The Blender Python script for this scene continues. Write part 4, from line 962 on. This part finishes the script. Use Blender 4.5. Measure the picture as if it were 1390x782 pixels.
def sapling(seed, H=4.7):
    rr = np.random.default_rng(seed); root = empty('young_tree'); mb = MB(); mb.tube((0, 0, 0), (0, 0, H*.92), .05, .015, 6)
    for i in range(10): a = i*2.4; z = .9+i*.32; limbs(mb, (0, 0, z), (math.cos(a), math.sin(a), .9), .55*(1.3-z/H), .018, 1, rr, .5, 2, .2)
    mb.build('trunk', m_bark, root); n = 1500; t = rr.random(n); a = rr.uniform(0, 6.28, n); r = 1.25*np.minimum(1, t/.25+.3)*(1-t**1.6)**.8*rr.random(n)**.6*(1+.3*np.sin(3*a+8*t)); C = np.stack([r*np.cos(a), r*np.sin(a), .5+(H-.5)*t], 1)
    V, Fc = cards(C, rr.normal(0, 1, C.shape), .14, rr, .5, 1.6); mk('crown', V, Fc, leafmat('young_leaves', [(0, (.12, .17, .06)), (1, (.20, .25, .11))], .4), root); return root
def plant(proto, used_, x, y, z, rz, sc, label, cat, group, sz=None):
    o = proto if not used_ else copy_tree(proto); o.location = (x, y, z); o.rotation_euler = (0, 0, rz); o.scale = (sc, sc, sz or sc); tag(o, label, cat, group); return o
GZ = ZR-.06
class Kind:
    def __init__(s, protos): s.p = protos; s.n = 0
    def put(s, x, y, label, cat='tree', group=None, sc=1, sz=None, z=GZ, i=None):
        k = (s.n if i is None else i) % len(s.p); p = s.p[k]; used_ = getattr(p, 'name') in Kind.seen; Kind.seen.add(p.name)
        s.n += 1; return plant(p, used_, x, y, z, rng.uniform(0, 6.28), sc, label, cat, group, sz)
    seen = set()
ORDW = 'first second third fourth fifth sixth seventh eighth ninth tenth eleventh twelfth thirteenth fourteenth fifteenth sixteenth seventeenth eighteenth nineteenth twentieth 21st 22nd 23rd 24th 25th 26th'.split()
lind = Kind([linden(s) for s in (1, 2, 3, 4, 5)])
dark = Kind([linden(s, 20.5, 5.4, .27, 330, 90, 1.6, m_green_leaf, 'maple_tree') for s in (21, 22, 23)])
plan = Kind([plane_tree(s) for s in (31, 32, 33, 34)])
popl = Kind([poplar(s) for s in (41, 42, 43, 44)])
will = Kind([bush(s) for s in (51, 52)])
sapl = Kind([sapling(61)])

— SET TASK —
Give the listing above again, word for word.

— SOLUTION TO THIS EXERCISE —
The Blender Python script for this scene continues. Write part 4, from line 962 on. This part finishes the script. Use Blender 4.5. Measure the picture as if it were 1390x782 pixels.
def sapling(seed, H=4.7):
    rr = np.random.default_rng(seed); root = empty('young_tree'); mb = MB(); mb.tube((0, 0, 0), (0, 0, H*.92), .05, .015, 6)
    for i in range(10): a = i*2.4; z = .9+i*.32; limbs(mb, (0, 0, z), (math.cos(a), math.sin(a), .9), .55*(1.3-z/H), .018, 1, rr, .5, 2, .2)
    mb.build('trunk', m_bark, root); n = 1500; t = rr.random(n); a = rr.uniform(0, 6.28, n); r = 1.25*np.minimum(1, t/.25+.3)*(1-t**1.6)**.8*rr.random(n)**.6*(1+.3*np.sin(3*a+8*t)); C = np.stack([r*np.cos(a), r*np.sin(a), .5+(H-.5)*t], 1)
    V, Fc = cards(C, rr.normal(0, 1, C.shape), .14, rr, .5, 1.6); mk('crown', V, Fc, leafmat('young_leaves', [(0, (.12, .17, .06)), (1, (.20, .25, .11))], .4), root); return root
def plant(proto, used_, x, y, z, rz, sc, label, cat, group, sz=None):
    o = proto if not used_ else copy_tree(proto); o.location = (x, y, z); o.rotation_euler = (0, 0, rz); o.scale = (sc, sc, sz or sc); tag(o, label, cat, group); return o
GZ = ZR-.06
class Kind:
    def __init__(s, protos): s.p = protos; s.n = 0
    def put(s, x, y, label, cat='tree', group=None, sc=1, sz=None, z=GZ, i=None):
        k = (s.n if i is None else i) % len(s.p); p = s.p[k]; used_ = getattr(p, 'name') in Kind.seen; Kind.seen.add(p.name)
        s.n += 1; return plant(p, used_, x, y, z, rng.uniform(0, 6.28), sc, label, cat, group, sz)
    seen = set()
ORDW = 'first second third fourth fifth sixth seventh eighth ninth tenth eleventh twelfth thirteenth fourteenth fifteenth sixteenth seventeenth eighteenth nineteenth twentieth 21st 22nd 23rd 24th 25th 26th'.split()
lind = Kind([linden(s) for s in (1, 2, 3, 4, 5)])
dark = Kind([linden(s, 20.5, 5.4, .27, 330, 90, 1.6, m_green_leaf, 'maple_tree') for s in (21, 22, 23)])
plan = Kind([plane_tree(s) for s in (31, 32, 33, 34)])
popl = Kind([poplar(s) for s in (41, 42, 43, 44)])
will = Kind([bush(s) for s in (51, 52)])
sapl = Kind([sapling(61)])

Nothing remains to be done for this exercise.